Where to eat near Spaccanapoli (pizza and quick food)
Once you reach the eastern end of Spaccanapoli, food options increase quickly.
This area overlaps with Via dei Tribunali, which is one of the main pizza streets in Naples. This is also where many Naples food tours concentrate.

If you want to stay close and keep things simple, these are three reliable, classic options right on Via dei Tribunali:
- Gino e Toto Sorbillo – One of the most famous names on the street. Excellent classic Neapolitan pizza, but usually very busy, especially later in the day.
- Antica Pizzeria Di Matteo – A Naples institution and a great all-rounder. Works well both for a sit-down pizza and for quick street food like pizza a portafoglio or fried snacks.
- Zia Esterina Sorbillo – The best option here if you want to try pizza fritta. Fast, casual, and easy if you don’t want a full sit-down meal.
L’Antica Pizzeria da Michele (worth the short detour)
Even though it’s slightly outside the Spaccanapoli and Via dei Tribunali area, L’Antica Pizzeria da Michele is one of those places I always mention.


They only make two pizzas. Margherita and Marinara. Nothing else. That’s part of the charm.
I’ve been here myself, and the trick is timing. If you arrive right at opening time, there’s often little to no wait. Pizza for breakfast (or early lunch) might sound strange, but it’s honestly one of the best times to go.
The pizza is excellent, simple, and exactly how Neapolitan pizza should be. If you’re picking just one classic pizzeria experience in Naples, this is a very solid choice.
If you want to understand Neapolitan food culture beyond pizza, this guided street food tour is a great option.
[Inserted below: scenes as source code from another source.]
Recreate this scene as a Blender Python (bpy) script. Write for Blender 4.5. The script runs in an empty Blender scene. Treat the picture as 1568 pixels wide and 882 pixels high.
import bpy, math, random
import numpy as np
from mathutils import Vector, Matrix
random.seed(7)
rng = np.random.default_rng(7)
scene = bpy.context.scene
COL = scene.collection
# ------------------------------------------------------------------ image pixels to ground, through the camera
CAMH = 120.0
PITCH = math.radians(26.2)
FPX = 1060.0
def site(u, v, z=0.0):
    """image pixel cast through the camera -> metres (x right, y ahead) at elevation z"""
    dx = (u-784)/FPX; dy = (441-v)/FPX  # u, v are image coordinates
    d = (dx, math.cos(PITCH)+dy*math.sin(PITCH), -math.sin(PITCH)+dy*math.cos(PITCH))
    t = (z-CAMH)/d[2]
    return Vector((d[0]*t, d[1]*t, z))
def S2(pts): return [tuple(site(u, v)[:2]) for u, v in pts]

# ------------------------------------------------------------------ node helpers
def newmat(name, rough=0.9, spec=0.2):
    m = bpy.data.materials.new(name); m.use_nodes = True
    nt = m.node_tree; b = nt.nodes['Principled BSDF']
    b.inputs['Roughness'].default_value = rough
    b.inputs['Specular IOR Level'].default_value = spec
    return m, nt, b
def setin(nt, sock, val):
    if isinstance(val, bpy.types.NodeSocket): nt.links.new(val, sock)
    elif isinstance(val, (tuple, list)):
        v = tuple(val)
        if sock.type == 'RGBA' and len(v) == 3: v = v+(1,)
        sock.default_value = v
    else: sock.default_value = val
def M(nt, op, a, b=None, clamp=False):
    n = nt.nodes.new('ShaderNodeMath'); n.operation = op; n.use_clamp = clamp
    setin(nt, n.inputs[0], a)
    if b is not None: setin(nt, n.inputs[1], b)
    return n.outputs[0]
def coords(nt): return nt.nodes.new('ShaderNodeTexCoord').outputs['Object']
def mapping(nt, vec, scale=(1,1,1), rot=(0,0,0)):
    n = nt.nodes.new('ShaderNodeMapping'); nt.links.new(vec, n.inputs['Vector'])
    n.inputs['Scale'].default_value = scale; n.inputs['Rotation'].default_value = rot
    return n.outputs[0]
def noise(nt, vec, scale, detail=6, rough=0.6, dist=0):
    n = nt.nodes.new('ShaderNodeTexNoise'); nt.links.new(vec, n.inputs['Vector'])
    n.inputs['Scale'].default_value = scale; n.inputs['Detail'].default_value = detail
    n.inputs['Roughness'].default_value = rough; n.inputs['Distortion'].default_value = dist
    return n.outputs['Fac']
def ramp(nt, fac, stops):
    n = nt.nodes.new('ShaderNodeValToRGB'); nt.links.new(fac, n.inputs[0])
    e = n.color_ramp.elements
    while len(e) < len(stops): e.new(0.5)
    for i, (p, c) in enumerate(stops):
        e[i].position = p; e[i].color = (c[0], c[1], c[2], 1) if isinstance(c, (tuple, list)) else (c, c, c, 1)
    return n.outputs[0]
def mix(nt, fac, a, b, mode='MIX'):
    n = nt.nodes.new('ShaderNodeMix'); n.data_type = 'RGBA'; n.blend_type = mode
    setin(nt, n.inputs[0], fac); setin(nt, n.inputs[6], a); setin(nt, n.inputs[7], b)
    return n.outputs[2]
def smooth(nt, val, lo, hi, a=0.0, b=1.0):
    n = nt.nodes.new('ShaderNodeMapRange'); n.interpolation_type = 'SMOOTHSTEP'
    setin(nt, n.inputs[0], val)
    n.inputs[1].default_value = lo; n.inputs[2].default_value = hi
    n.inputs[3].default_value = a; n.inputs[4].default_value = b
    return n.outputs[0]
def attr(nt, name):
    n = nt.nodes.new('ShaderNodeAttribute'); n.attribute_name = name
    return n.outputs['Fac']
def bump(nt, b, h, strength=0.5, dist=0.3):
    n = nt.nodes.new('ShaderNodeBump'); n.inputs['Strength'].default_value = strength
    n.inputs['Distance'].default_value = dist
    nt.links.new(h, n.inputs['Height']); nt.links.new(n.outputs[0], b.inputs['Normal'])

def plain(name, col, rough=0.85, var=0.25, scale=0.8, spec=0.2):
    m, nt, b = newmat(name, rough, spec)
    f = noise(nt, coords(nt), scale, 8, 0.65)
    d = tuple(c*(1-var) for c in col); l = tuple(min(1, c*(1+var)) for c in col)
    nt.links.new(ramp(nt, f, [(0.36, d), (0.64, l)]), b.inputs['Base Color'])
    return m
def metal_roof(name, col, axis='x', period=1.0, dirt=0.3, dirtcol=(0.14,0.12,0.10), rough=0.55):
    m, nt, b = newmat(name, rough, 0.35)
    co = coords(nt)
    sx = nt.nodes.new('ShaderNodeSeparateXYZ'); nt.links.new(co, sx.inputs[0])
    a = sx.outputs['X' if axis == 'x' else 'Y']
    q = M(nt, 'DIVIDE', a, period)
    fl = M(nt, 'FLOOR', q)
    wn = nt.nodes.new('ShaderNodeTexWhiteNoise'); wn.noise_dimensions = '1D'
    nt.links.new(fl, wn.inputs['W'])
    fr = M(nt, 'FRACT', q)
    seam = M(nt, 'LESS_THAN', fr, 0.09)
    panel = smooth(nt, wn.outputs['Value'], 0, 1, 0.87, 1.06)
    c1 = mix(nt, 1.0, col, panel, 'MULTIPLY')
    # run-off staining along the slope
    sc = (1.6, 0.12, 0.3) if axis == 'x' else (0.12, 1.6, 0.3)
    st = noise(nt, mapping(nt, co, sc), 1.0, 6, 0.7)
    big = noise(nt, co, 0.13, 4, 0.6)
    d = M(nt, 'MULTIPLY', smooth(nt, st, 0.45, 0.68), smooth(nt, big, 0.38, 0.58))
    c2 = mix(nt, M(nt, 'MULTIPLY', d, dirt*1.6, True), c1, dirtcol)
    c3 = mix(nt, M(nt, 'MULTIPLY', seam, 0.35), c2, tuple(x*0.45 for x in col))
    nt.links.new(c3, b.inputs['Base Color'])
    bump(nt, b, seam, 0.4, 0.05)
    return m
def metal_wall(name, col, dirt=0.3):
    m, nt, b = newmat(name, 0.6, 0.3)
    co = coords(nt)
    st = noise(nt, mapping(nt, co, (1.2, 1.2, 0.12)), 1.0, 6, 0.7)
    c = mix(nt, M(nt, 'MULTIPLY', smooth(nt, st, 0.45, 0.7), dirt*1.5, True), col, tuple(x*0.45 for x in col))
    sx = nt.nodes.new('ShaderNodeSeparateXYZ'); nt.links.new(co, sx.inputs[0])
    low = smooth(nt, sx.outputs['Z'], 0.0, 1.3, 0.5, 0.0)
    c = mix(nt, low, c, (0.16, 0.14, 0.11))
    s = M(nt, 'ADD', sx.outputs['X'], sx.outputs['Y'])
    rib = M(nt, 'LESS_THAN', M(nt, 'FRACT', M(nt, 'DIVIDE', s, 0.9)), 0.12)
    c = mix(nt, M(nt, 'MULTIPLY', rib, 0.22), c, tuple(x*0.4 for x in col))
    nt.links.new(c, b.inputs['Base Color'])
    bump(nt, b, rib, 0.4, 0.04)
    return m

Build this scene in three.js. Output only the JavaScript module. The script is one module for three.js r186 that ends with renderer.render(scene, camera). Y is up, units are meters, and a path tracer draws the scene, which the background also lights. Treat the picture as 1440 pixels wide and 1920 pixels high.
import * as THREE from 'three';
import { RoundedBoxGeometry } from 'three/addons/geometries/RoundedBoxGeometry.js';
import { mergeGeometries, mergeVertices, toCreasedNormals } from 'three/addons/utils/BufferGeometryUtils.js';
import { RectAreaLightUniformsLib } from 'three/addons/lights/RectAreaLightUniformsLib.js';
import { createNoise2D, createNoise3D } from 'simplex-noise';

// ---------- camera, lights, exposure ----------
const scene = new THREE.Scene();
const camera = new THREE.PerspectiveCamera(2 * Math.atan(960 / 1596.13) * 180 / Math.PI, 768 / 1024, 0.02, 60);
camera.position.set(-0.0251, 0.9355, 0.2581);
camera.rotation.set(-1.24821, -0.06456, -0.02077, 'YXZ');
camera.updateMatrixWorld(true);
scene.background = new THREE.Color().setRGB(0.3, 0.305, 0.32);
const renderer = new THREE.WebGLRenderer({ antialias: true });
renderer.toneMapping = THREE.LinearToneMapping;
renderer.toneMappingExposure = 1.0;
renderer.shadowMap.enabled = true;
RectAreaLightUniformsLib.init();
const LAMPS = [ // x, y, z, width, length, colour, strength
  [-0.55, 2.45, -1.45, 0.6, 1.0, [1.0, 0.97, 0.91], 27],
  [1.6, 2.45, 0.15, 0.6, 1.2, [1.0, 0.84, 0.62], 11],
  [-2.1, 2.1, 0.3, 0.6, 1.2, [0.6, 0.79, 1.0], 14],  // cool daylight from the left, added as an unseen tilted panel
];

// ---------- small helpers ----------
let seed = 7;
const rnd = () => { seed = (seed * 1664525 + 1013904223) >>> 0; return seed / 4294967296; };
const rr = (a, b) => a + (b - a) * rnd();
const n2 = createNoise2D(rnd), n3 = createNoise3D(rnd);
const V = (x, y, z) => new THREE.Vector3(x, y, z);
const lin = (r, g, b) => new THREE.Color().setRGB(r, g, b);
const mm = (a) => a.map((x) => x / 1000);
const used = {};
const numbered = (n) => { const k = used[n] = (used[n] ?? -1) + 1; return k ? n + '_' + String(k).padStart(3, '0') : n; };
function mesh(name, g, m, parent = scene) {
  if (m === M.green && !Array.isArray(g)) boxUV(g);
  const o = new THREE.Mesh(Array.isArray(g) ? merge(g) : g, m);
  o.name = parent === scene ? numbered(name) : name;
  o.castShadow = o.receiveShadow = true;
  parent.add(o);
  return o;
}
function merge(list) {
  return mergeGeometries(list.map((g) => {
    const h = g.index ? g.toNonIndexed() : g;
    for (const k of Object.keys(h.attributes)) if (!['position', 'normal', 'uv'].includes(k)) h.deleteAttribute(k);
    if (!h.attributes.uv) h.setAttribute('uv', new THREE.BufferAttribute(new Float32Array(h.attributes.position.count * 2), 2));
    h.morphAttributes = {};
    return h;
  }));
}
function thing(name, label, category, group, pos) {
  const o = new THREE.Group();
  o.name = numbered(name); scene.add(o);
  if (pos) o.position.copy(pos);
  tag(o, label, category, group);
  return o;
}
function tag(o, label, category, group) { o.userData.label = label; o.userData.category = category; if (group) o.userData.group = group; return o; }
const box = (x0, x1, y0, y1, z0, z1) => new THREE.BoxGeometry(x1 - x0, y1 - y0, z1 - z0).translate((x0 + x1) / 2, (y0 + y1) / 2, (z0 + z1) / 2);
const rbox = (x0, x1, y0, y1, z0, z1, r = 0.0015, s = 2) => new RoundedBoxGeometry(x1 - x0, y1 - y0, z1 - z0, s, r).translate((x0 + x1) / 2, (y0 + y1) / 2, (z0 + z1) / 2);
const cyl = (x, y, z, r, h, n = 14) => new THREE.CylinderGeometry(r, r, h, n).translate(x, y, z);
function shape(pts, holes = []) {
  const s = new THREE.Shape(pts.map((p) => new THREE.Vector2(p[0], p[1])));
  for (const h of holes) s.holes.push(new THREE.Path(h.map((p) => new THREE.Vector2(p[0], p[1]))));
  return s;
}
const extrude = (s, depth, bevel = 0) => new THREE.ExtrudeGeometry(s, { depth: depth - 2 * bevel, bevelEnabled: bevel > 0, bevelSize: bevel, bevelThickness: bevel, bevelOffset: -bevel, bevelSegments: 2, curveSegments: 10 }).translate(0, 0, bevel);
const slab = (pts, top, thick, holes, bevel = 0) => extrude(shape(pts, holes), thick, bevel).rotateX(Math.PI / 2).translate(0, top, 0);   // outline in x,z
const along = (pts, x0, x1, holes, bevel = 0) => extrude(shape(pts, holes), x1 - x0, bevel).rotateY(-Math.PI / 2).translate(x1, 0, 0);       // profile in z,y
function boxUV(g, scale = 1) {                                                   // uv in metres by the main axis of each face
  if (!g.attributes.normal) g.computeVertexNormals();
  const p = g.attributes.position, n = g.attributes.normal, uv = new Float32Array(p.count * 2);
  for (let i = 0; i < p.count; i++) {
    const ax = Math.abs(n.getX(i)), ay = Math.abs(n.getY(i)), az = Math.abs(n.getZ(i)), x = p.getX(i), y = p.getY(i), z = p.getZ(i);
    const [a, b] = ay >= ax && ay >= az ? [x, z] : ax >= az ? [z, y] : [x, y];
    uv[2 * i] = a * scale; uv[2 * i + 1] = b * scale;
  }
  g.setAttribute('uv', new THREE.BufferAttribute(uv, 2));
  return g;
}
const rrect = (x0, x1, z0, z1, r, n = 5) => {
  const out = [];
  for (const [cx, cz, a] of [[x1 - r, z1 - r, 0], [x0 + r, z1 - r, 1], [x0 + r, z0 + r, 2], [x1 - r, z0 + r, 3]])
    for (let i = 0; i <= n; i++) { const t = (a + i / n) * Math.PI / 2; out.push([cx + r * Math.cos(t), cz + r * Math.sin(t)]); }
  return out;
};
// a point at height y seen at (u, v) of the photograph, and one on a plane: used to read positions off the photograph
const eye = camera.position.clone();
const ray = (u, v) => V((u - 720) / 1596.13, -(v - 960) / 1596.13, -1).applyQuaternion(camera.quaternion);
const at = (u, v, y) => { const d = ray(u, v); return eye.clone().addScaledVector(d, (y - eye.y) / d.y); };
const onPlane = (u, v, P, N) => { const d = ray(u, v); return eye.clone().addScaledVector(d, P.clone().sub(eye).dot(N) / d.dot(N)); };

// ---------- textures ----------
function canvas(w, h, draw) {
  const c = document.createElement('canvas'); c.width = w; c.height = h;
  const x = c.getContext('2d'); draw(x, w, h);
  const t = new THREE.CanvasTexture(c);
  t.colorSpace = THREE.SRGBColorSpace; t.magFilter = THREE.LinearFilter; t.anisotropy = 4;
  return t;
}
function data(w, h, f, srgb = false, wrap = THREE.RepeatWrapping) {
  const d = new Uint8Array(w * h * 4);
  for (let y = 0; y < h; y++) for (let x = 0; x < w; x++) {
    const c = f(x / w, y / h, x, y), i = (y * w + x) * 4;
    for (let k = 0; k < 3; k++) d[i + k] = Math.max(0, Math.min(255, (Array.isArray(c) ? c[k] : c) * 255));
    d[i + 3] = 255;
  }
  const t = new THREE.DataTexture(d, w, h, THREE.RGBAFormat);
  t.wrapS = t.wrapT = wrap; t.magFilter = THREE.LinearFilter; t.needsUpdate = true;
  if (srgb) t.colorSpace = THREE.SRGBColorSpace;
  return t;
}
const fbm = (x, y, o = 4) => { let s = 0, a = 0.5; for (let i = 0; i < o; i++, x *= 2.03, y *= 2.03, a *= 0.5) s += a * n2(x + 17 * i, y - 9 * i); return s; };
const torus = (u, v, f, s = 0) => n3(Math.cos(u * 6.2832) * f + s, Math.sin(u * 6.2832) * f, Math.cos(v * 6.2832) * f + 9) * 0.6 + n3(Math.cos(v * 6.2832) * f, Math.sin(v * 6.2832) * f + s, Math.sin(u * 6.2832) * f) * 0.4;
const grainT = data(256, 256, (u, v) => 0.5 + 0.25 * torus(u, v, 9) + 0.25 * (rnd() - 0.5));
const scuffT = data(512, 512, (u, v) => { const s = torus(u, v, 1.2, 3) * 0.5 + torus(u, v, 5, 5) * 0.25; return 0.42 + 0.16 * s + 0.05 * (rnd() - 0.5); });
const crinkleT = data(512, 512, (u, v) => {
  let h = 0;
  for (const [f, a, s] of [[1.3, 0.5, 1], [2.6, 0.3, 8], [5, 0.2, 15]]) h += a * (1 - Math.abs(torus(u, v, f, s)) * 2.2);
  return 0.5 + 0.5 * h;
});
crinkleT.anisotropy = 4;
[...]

It takes you through the historic center, including Spaccanapoli, with plenty of stops to taste local classics.
I like this kind of tour because it removes the guesswork. You don’t have to decide where to stop or what to order, and you get context on why certain foods matter so much here.
- Multiple tastings of traditional Neapolitan street food
- Walks through Spaccanapoli and nearby streets
- Good balance between food, history, and pacing
Practical tips for walking Spaccanapoli
Spaccanapoli is an easy walk, but a few small details make a big difference.
- Go in the morning if you can. I walked it in the morning in May, and while it was already lively, it felt much more manageable than later in the day. You’ll still see daily life unfolding, just with a bit more space to move.
- Don’t expect a quiet stroll. This is a working street. Scooters, deliveries, church bells, voices. That’s part of the experience, not a downside.
- Wear proper shoes. The street itself is flat, but you’ll be in and out of side streets, churches, and uneven paving stones.
- Cash helps. Small places, pastry stops, lemon stands, and quick bars often prefer cash, especially for small amounts.
- Plan one or two indoor stops. Churches, the cloister, or Naples Underground are useful breaks from the noise and crowds.
- Eat outside peak dining times. Early/late lunch or early/late dinner makes a big difference around Via dei Tribunali, with shorter lines and a much more relaxed experience.
Spaccanapoli isn’t something you rush through. It works best when you take your time, step into a few places that catch your attention, and let the rest unfold as you walk.
If you’re spending more time in Naples, this route fits easily into a wider itinerary, whether you’re pairing it with Naples Underground, a food tour, or simply continuing toward Via dei Tribunali for pizza.
It’s one of those walks that gives you context for everything else you’ll see in the city.